Karen Stone: Viele unserer Zuschauer kommen immer wieder und teilweise von weit her. Und wenn sie über die Inszenierungen sprechen, dann ist das eine Art persönliches Marketing. Oder nehmen sie die erfolgreichen Musical-Produktionen. Allein die Tatsache, dass wir für Les Miserable die Rechte bekommen haben, zeigt, wie ernst man unsere Arbeit nimmt.

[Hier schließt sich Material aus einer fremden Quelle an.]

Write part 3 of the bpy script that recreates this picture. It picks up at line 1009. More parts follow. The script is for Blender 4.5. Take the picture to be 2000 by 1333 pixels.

aspekt: Was wünschen Sie sich mit Blick auf den Kulturkonvent, der derzeit mehr als 160 Vorschläge für die Gestaltung der Kulturlandschaft Sachsen-Anhalts der nächsten Jahre vorgelegt hat?
Marc Stefan Sickel: Da gäbe es sehr viel zu sagen. Das wichtigste ist aber, dass endlich die Disproportionen in der Förderung der wichtigen Häuser in Sachsen-Anhalt abgebaut werden.
Karen Stone: Wir sind auf einem Erfolgskurs und haben den Samen für eine großartige künstlerische Entwicklung aller Sparten gelegt. Jetzt muss man den Samen in der Sonne wachsen lassen und gießen, und nicht das notwendige Wasser entziehen.